I Didn't Trust Myself

“I am just so sick of all the questions! She doesn’t trust me. Every time I make a decision or announce a new policy, she shows up with her list of endless questions!”

And how does that make you feel?

“It’s exhausting! I swear, I have done everything to earn her trust. I make sure my words and actions align, my decisions match our corporate values, and I have always told her the truth. She makes me second-guess everything!”

That does sound exhausting.

“Yeah, she is like a toddler, always asking me “why?” I wish she would trust me!”

This scenario may hit home for you. Maybe someone in your life asks a lot of questions, and as a result, you feel like they don’t trust you.

I often hear this scenario from leaders with younger team members, people fresh out of college, or individuals new to the workforce. Many leaders feel that their endless questions come from a place of entitlement. It's as if the new employees are asking leaders to prove themselves, which is certainly exhausting in leadership.

I want to give you a different perspective on what might be at play, which I recently experienced firsthand.

When I think about trust in leadership, I divide it into two categories: Is the leader trustworthy, and is the follower trust-willing? I know for trust to exist, both elements must be present. Without those two things, it will be difficult to establish trust.

I once worked with a guy who didn’t trust me, which was a heavy burden for me. I tried hard to prove myself and earn his trust. I kept my word and was intentional in every interaction with him, but I couldn’t seem to gain his trust. Then, one day, while at a work social event, he proudly shared, “I don’t trust anyone! People cannot be trusted!”

At that moment, I realized it wasn’t me; it was him. He wasn’t trust-willing.

However, there may be a third element we need to consider.

In my adult life, I have driven from St. Louis to Nashville and back more times than I care to count! I do not need my GPS for that trip. I know that route by heart. But sometimes, I put the city into my GPS to track how much time I have left on my drive.
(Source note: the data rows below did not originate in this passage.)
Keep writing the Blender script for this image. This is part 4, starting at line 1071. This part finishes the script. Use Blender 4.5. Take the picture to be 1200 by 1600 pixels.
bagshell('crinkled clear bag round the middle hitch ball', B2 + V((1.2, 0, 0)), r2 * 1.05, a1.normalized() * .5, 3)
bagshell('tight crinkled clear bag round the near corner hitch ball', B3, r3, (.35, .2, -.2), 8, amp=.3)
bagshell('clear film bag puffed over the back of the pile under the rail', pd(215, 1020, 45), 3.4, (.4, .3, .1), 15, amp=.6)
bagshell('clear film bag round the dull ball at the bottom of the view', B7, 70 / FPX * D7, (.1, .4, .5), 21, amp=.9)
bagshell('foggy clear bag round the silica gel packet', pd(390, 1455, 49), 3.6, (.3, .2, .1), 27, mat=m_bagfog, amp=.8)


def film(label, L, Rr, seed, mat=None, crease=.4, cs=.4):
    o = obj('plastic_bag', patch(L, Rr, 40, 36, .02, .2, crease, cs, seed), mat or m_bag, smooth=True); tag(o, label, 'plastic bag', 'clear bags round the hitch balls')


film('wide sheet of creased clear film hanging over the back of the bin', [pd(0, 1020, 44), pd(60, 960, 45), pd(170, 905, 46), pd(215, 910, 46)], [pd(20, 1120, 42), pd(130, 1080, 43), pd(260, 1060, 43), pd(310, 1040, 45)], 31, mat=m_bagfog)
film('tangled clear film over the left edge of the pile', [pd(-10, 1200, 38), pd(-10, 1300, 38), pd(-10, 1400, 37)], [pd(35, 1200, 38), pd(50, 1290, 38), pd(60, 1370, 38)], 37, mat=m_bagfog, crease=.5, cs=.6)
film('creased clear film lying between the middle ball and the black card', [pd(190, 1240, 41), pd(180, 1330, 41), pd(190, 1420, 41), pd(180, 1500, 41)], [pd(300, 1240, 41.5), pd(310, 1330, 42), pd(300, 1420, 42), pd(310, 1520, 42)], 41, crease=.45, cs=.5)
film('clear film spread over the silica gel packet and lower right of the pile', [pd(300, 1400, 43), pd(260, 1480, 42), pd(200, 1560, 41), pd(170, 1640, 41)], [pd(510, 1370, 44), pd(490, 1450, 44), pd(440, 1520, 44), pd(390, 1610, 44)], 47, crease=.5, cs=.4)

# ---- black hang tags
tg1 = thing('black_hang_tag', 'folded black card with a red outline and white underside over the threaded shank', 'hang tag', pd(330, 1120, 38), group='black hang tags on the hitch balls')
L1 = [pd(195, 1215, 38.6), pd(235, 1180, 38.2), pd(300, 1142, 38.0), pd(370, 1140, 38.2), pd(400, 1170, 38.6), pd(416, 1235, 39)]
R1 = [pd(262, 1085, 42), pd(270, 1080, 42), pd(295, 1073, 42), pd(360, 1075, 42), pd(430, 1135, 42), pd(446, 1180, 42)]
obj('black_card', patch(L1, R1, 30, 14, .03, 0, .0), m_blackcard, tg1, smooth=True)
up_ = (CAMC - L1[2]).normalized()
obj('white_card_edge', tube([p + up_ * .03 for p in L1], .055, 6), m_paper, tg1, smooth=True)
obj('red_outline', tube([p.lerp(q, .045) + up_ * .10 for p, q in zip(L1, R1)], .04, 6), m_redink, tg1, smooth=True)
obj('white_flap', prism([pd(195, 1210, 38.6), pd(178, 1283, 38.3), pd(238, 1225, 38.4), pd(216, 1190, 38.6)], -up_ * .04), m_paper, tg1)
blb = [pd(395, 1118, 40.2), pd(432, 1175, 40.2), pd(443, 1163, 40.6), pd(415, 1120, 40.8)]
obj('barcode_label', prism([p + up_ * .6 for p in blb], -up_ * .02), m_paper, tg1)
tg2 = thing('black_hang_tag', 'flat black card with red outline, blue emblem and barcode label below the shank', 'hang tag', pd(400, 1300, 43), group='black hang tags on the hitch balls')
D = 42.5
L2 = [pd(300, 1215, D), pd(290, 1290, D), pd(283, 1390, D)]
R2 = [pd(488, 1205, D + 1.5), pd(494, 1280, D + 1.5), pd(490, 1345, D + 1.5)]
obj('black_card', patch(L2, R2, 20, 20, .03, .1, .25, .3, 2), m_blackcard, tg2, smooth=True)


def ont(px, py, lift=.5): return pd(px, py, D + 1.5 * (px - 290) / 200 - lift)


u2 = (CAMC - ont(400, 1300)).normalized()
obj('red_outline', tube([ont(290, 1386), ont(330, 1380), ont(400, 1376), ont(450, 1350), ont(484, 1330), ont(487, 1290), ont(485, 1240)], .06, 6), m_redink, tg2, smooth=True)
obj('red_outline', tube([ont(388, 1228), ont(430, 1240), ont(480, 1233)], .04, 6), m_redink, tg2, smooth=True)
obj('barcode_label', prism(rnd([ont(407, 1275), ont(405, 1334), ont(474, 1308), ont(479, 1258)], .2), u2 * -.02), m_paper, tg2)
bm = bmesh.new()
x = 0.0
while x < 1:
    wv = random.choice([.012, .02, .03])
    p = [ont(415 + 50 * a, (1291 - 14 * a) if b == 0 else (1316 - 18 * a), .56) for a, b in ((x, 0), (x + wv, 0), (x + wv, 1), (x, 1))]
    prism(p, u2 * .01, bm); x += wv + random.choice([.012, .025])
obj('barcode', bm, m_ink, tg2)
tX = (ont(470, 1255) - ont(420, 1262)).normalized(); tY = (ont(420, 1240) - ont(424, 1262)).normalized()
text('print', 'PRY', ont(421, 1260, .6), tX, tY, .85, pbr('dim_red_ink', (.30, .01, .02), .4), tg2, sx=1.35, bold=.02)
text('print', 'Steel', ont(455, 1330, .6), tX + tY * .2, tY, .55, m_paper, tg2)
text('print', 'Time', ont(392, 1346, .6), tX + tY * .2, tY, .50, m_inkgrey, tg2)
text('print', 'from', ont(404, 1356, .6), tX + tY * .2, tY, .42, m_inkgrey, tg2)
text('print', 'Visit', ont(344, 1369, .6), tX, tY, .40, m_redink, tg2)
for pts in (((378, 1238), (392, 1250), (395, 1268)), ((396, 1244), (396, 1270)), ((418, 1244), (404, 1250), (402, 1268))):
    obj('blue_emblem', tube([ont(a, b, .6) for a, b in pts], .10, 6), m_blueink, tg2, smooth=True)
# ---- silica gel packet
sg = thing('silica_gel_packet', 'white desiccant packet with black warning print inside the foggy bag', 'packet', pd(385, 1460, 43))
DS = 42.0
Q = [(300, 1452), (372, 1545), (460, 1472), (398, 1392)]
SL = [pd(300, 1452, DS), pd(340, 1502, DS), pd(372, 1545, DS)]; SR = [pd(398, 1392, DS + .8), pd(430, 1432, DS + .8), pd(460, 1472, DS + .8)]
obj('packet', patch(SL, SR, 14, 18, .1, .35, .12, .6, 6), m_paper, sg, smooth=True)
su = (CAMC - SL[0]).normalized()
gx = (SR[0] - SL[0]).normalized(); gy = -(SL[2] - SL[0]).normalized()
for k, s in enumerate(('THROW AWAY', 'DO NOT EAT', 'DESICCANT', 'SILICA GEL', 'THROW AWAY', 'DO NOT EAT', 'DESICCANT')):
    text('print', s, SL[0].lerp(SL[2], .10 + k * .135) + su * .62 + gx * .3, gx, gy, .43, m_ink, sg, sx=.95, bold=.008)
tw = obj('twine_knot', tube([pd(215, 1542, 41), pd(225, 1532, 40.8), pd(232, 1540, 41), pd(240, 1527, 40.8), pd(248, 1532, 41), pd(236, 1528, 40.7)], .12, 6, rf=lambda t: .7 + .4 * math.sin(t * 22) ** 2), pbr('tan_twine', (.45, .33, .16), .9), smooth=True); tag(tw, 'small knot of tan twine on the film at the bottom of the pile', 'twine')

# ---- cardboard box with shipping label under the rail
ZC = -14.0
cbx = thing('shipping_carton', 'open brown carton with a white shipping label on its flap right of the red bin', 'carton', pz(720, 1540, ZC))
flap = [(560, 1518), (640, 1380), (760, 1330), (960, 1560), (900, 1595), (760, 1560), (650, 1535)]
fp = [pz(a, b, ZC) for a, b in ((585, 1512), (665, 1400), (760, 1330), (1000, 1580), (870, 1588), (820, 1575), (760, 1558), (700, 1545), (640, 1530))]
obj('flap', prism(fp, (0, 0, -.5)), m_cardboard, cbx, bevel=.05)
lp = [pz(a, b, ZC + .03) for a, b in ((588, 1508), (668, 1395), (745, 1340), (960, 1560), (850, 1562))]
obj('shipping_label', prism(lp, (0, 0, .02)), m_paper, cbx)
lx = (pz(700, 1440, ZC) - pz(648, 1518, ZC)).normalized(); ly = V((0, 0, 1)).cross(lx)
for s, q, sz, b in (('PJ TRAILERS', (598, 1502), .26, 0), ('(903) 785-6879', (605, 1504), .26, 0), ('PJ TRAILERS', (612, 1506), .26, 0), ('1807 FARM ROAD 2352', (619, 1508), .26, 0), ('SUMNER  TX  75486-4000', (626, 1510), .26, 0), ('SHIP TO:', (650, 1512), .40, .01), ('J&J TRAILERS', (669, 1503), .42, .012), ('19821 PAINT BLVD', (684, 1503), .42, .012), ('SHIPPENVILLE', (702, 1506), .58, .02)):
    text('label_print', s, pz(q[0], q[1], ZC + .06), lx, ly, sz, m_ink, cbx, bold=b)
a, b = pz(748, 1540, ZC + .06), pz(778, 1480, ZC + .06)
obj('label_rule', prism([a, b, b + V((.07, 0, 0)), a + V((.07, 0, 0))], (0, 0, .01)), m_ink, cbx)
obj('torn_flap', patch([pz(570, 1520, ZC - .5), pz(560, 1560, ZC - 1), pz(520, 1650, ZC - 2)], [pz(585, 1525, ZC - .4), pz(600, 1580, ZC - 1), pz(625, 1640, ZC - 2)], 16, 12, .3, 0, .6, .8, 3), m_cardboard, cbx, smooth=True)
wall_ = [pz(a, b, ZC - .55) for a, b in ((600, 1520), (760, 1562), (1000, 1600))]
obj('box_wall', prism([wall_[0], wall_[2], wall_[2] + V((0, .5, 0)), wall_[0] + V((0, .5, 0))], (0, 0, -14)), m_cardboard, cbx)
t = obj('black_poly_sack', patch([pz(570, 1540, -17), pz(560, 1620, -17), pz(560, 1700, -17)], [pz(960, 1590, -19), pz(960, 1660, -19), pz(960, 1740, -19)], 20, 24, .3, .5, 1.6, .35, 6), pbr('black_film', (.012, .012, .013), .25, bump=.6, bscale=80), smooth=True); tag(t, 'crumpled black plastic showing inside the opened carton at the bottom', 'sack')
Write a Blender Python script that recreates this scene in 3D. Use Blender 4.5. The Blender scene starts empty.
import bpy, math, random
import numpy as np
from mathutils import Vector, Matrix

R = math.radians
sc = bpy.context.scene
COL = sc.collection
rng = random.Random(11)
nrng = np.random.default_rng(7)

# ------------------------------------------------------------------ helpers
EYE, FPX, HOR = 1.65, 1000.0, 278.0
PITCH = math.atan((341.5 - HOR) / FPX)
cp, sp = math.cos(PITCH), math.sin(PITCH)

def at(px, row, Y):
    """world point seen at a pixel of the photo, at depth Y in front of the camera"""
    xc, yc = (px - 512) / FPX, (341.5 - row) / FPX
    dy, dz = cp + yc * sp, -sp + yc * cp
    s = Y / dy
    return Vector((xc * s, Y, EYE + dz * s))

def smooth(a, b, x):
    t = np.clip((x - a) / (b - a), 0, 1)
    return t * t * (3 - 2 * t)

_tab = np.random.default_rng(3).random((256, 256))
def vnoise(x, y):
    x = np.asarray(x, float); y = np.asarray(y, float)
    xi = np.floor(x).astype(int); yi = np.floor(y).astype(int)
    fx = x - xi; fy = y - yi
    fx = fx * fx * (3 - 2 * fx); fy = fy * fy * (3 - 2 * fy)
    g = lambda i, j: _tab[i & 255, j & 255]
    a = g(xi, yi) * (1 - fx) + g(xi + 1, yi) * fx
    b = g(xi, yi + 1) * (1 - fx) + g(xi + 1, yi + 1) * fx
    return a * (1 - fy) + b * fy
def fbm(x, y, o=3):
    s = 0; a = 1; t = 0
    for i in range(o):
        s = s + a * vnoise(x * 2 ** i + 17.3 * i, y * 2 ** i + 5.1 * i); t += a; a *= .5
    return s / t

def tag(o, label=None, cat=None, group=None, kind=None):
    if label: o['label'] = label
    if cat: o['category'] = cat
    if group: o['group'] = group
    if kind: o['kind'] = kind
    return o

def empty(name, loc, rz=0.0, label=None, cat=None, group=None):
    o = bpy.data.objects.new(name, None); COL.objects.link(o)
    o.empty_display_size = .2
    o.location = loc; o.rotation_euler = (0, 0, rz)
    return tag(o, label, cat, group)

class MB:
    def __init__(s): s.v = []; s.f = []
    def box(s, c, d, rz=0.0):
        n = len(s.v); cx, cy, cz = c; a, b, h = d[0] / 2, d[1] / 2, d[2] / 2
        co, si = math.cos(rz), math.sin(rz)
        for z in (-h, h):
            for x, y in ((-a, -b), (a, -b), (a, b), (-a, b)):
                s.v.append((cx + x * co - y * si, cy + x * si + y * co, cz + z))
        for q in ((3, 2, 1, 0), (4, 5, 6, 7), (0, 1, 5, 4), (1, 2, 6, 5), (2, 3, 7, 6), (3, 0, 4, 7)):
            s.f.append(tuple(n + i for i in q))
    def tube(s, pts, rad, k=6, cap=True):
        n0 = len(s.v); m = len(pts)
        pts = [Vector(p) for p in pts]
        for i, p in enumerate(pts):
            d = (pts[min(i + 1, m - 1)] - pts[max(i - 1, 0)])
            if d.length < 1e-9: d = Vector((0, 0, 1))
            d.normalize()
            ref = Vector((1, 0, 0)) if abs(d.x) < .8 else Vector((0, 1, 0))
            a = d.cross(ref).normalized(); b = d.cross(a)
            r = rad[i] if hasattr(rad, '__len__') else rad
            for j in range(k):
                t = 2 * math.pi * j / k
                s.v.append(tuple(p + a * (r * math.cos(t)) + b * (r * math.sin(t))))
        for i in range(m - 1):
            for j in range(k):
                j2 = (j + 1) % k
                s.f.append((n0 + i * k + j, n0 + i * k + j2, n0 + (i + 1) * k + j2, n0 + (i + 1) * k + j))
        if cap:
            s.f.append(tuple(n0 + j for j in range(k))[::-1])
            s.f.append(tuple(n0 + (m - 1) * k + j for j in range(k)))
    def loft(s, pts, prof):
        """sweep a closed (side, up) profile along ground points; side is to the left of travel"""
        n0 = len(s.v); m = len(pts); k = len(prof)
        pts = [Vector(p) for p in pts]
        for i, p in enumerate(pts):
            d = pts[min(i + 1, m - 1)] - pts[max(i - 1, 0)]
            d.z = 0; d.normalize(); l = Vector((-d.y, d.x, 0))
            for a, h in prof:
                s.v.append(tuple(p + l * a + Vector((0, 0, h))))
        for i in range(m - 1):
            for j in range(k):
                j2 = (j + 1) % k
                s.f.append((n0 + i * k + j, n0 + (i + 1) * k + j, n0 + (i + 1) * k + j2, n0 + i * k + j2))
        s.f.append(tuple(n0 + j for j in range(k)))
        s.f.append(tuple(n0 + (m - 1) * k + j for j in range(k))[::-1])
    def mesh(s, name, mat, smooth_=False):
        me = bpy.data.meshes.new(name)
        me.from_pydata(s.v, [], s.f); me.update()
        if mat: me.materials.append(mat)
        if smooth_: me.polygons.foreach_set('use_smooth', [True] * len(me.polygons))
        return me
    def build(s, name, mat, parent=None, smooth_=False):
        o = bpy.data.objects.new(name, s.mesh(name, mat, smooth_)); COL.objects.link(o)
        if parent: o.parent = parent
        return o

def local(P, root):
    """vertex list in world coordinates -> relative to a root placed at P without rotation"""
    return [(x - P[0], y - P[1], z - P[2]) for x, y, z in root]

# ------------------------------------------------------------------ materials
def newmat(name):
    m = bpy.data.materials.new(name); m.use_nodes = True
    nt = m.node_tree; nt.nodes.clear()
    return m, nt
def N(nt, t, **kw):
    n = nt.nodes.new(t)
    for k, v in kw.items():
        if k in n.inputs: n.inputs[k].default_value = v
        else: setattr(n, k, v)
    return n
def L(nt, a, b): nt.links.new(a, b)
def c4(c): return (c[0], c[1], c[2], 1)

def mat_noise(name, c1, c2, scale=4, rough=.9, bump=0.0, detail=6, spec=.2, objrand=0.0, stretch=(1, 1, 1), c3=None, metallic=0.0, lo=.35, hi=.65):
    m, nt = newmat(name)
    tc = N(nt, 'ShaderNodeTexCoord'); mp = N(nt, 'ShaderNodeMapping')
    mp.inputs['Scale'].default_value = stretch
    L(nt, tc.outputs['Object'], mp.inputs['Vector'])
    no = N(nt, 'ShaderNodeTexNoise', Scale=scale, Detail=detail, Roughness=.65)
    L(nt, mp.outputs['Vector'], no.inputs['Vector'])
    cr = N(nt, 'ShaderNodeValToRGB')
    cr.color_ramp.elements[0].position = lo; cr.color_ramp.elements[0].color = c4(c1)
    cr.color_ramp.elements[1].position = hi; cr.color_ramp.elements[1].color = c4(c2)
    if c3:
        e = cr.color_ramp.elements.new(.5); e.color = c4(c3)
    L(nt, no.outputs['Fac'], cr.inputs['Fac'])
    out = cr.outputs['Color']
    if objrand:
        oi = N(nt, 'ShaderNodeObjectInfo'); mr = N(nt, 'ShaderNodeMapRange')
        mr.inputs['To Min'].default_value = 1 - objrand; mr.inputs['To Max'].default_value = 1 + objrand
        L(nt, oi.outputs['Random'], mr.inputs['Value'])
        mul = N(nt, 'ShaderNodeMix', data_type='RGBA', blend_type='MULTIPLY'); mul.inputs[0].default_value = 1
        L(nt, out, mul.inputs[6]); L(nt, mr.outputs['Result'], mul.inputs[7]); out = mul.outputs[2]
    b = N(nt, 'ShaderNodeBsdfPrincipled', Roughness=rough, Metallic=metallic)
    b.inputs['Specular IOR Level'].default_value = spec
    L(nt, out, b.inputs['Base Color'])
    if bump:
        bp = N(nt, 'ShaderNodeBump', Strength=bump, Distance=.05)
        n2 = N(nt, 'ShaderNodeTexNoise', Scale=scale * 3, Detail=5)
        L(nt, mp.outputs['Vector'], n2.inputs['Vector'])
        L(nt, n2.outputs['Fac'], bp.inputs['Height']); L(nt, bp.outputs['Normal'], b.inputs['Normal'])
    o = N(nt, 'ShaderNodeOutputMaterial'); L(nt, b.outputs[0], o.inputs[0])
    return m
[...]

Recently, I was driving to Nashville. I knew I would take an exit in a few miles and stay on that road for about 100 miles, but my GPS caught my eye. It told me to take the next exit and drive one mile out of my way to get onto the next highway.

This made no sense! I zoomed out on my GPS and saw no logical reason to add a mile to my trip. There were no red or yellow lines signaling a traffic jam, no signs of road construction, and no explanation for why I should take this detour. So, I ignored it and made my way to the exit.

As I got closer, I noticed an issue: the exit was gone—literally gone. There was a massive orange barricade where the exit used to be.

I looked at my GPS and discovered that I now needed to take a ten-mile loop to reach the next highway. If only I had trusted my GPS.

But here is the truth: I do trust my GPS. However, at that moment, I didn’t trust myself. I needed more information, and I worried I would make a mistake. I feared beating myself up for taking a one-mile detour or being embarrassed for making that decision. If my GPS had given me more information, I would have been comfortable trusting myself.

Is this at play when people question us? Maybe it isn’t that they don’t trust us, but rather that they don’t trust themselves to place their trust in us.

This makes sense when I think about young people new to the workforce. Many of them have parents who have done so much for them that they haven’t had the opportunity to develop the skill of self-trust. How would they know they can trust themselves to be trust-willing if they have never done this before?

The next time you are in a situation where trust feels absent, ask yourself if you are trustworthy, if the other person is trust-willing, and if they have developed the skill of self-trust. If they lack the self-trust, you may need to give them more information.

Knowing which issue you are dealing with helps you predict if you are about to take a one-mile or a ten-mile detour.

Take the time to give people a little more information, and you may find yourself on the road to a relationship filled with trust.